I have some confusion in the physical/geometrical interpretation of the Laplacian of a function of two variables, say, $f(x,y)$.

Recently I have found a video of Khan Academy on Youtube. In this video they gave an intuition of $\nabla^2 f$. The main theme of this video (as I've understand) is:

Since the gradient gives you the slope of steepest ascent so each one of the vectors in gradient field points in the direction that you should walk, such that the graph of $f(x,y)$ is kind of a hill on top of you, it tells you the direction you should go to increase the functional value most rapidly.

Now the divergence of a vector field (treating as a fluid flow) represents how much a point in the field acts like a source.

So now let's think about what it might mean when we take the divergence of the gradient field of $~f$. We can see the divergence of the gradient is very high at points that are kind of like minima, at points where everyone around them tends to be higher.But the divergence of the gradient is low at points that look more like maximum points.

So this Laplacian operator is kind of like a measure of how much of a minimum point is this $(x,y)$.You will be very positive when $f$ evaluated at that point tends to give a smaller value than $f$ evaluated at neighbors of that point. But it'll be very negative if when you evaluate $f$ at that point it tends to be bigger than its neighbors.

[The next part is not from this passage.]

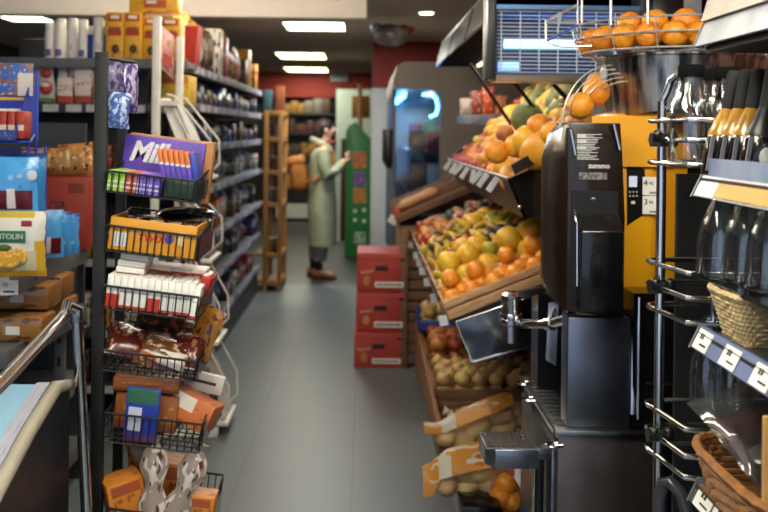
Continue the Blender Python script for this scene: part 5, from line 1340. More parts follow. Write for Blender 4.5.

Upto now everything is pretty much clear to me and I am so convinced with this intuition of Laplacian. But the confusion pops up in my mind when I read the second derivative test in the Multivaiable Calculus book Vol 2 of Tom M Apostol.

In the second derivative test what I understand is that only $f_{xx}$ and $f_{yy}$ is not sufficient for the conclusion about a local minima or maxima. We have to take care about the mixed partials also.

But in the Khan academy's video I think $\text{div}~ \text{grad} f=f_{xx}+f_{yy}$ should determine a point as local minima or maxima at least .

Now my question is:

if $\nabla^2f(x,y)>0$, can we say that $f$ has a local minima at $(x,y)$? Which I know from second derivative test is not enough for the conclusion whereas according to the first intuitive idea of Khan academy's video it seems pretty reasonable to me.

Can anyone here please help me to figure out what's going on here or at least where am I missunderstood? Thank you.


Well, no. To begin with, you need $f_x=f_y=0$ in order to have a local minimum. And even if that's the case, $f_{xx}+f_{yy}>0$ is not sufficient.

The Laplacian compares the value at the point to the average of the values at surrounding points, which may be greater even if you're not at a local minimum; see the question Intuitive interpretation of the Laplacian, for example.


The laplacian couldn't determine maxima/minima on its own. The reason is simple: knowing the average (or sum) of two or more numbers doesn't tell you if all of them have the same sign, so it couldn't decide whether you have a saddle point.

However, you can rule out one possibility if $\nabla^2 f(x_0,y_0)>0$ and $\nabla f(x_0,y_0)=0$, that is, you know $(x_0,y_0)$ cannot be a local max so is either a local min or a saddle.